→ **SOURCE DATA**
== == ==

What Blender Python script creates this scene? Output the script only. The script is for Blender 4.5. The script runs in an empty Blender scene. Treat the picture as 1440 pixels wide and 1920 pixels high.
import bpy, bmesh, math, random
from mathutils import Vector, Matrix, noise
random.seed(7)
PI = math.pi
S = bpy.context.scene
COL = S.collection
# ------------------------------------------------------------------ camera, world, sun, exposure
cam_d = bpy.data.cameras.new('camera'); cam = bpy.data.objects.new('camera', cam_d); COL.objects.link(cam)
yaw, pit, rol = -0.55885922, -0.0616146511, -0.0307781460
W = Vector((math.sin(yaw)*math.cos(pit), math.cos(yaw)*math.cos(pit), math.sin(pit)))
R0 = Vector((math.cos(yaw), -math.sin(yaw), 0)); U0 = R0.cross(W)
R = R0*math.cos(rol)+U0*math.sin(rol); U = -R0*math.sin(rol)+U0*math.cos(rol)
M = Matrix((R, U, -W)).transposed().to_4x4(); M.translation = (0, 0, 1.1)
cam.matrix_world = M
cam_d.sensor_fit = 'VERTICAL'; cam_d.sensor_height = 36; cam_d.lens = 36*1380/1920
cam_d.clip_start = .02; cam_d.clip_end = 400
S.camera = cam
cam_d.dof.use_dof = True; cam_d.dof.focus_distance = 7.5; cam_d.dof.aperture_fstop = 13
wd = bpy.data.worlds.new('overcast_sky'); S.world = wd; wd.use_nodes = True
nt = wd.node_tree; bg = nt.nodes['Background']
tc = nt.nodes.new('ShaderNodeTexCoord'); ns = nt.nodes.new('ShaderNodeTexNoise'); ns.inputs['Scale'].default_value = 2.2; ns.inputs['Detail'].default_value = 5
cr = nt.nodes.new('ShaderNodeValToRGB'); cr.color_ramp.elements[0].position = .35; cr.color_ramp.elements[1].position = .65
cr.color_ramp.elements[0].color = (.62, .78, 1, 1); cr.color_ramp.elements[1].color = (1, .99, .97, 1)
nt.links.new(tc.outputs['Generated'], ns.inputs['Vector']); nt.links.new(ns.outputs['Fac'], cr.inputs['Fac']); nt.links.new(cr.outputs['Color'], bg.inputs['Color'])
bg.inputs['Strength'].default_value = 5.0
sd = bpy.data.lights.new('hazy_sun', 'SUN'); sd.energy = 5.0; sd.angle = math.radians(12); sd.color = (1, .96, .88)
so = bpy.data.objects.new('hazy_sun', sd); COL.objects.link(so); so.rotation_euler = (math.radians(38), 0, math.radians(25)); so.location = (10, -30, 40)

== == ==

→ **TASK BRIEF**
Please repeat the material above, word for word and in full.

→ **FULL SOLUTION**
What Blender Python script creates this scene? Output the script only. The script is for Blender 4.5. The script runs in an empty Blender scene. Treat the picture as 1440 pixels wide and 1920 pixels high.
import bpy, bmesh, math, random
from mathutils import Vector, Matrix, noise
random.seed(7)
PI = math.pi
S = bpy.context.scene
COL = S.collection
# ------------------------------------------------------------------ camera, world, sun, exposure
cam_d = bpy.data.cameras.new('camera'); cam = bpy.data.objects.new('camera', cam_d); COL.objects.link(cam)
yaw, pit, rol = -0.55885922, -0.0616146511, -0.0307781460
W = Vector((math.sin(yaw)*math.cos(pit), math.cos(yaw)*math.cos(pit), math.sin(pit)))
R0 = Vector((math.cos(yaw), -math.sin(yaw), 0)); U0 = R0.cross(W)
R = R0*math.cos(rol)+U0*math.sin(rol); U = -R0*math.sin(rol)+U0*math.cos(rol)
M = Matrix((R, U, -W)).transposed().to_4x4(); M.translation = (0, 0, 1.1)
cam.matrix_world = M
cam_d.sensor_fit = 'VERTICAL'; cam_d.sensor_height = 36; cam_d.lens = 36*1380/1920
cam_d.clip_start = .02; cam_d.clip_end = 400
S.camera = cam
cam_d.dof.use_dof = True; cam_d.dof.focus_distance = 7.5; cam_d.dof.aperture_fstop = 13
wd = bpy.data.worlds.new('overcast_sky'); S.world = wd; wd.use_nodes = True
nt = wd.node_tree; bg = nt.nodes['Background']
tc = nt.nodes.new('ShaderNodeTexCoord'); ns = nt.nodes.new('ShaderNodeTexNoise'); ns.inputs['Scale'].default_value = 2.2; ns.inputs['Detail'].default_value = 5
cr = nt.nodes.new('ShaderNodeValToRGB'); cr.color_ramp.elements[0].position = .35; cr.color_ramp.elements[1].position = .65
cr.color_ramp.elements[0].color = (.62, .78, 1, 1); cr.color_ramp.elements[1].color = (1, .99, .97, 1)
nt.links.new(tc.outputs['Generated'], ns.inputs['Vector']); nt.links.new(ns.outputs['Fac'], cr.inputs['Fac']); nt.links.new(cr.outputs['Color'], bg.inputs['Color'])
bg.inputs['Strength'].default_value = 5.0
sd = bpy.data.lights.new('hazy_sun', 'SUN'); sd.energy = 5.0; sd.angle = math.radians(12); sd.color = (1, .96, .88)
so = bpy.data.objects.new('hazy_sun', sd); COL.objects.link(so); so.rotation_euler = (math.radians(38), 0, math.radians(25)); so.location = (10, -30, 40)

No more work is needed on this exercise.